▼▼▼
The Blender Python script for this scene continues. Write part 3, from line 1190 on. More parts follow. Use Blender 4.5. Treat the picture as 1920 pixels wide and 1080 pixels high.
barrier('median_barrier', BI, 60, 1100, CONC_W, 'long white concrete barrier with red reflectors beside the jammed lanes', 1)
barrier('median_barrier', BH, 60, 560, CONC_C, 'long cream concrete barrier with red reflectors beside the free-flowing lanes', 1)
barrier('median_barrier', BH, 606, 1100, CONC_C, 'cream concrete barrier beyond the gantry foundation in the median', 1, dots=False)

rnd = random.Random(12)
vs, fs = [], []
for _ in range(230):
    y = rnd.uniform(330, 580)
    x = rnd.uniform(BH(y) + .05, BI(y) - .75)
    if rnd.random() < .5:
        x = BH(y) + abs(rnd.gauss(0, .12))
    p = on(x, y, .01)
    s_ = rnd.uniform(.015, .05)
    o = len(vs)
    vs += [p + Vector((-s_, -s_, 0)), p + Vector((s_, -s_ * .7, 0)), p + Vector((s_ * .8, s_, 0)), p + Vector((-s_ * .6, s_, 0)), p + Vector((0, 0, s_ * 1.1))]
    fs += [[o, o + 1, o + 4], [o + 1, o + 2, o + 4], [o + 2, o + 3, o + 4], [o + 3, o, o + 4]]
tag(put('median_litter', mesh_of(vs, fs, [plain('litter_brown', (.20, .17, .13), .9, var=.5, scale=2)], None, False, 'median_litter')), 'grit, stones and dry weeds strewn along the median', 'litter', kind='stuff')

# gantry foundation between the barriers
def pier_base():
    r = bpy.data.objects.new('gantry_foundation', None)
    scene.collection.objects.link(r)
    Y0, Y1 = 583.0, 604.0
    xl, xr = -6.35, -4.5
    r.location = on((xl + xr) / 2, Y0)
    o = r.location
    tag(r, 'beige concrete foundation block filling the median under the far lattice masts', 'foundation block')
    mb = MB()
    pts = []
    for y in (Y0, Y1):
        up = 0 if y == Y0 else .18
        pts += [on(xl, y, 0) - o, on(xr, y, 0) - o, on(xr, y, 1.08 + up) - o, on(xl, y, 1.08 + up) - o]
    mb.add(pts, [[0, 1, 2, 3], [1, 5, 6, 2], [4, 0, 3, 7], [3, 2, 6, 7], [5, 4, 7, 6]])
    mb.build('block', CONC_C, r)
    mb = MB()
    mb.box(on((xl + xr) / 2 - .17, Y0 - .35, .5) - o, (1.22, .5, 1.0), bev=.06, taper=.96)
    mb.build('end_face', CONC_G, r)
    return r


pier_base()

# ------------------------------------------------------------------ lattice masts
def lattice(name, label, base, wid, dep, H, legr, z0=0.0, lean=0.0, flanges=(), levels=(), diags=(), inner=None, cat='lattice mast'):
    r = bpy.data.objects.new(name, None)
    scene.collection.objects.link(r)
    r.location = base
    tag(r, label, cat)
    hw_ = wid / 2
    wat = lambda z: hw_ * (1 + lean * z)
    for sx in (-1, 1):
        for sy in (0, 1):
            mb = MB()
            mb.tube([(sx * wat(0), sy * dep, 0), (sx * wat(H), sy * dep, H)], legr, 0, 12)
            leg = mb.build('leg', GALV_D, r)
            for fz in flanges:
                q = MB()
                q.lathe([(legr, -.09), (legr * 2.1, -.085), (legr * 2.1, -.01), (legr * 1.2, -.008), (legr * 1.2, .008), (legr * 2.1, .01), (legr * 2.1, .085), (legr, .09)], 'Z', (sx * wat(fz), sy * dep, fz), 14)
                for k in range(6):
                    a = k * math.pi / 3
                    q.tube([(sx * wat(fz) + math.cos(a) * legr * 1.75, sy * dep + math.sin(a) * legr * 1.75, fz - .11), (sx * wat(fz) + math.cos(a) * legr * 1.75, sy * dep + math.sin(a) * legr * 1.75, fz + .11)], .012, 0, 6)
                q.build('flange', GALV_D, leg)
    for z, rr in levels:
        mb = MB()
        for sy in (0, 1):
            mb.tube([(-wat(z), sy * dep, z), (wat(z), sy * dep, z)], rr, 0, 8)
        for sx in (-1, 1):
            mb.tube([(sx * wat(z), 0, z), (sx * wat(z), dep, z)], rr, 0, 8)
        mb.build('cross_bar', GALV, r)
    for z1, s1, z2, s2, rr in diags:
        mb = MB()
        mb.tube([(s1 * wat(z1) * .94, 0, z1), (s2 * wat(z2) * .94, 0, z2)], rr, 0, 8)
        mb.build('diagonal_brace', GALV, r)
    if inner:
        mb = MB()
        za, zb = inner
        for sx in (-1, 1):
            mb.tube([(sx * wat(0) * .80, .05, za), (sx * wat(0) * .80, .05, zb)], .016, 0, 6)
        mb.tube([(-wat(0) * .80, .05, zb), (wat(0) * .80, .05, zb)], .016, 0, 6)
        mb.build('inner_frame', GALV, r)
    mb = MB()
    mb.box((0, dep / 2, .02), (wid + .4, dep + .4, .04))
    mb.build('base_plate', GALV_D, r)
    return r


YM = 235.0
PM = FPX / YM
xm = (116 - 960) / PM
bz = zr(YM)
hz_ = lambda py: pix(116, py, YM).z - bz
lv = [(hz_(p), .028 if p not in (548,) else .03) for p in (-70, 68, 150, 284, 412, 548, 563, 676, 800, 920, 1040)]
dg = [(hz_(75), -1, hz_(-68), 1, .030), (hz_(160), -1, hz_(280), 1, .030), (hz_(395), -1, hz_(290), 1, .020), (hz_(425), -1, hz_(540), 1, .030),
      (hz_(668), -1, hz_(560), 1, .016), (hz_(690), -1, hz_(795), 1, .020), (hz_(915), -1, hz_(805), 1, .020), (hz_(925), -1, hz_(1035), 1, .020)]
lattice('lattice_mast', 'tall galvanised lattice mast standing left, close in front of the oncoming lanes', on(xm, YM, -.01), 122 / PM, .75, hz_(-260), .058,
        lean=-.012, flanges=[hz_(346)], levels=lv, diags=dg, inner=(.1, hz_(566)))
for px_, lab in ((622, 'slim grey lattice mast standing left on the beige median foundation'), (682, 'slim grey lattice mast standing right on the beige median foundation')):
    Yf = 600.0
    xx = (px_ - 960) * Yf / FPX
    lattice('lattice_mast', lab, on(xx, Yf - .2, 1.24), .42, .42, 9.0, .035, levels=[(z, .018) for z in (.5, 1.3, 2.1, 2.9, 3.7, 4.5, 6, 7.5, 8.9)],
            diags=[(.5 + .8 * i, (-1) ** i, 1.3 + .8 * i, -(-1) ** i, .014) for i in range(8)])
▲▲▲
**Task objective**
Word for word, reproduce the listing above from its start up to and including the line that has "barrier('median_barrier', BH, 606, 1100, CONC_C, 'cream". Give only those lines.

**Answer to this problem**
The Blender Python script for this scene continues. Write part 3, from line 1190 on. More parts follow. Use Blender 4.5. Treat the picture as 1920 pixels wide and 1080 pixels high.
barrier('median_barrier', BI, 60, 1100, CONC_W, 'long white concrete barrier with red reflectors beside the jammed lanes', 1)
barrier('median_barrier', BH, 60, 560, CONC_C, 'long cream concrete barrier with red reflectors beside the free-flowing lanes', 1)
barrier('median_barrier', BH, 606, 1100, CONC_C, 'cream concrete barrier beyond the gantry foundation in the median', 1, dots=False)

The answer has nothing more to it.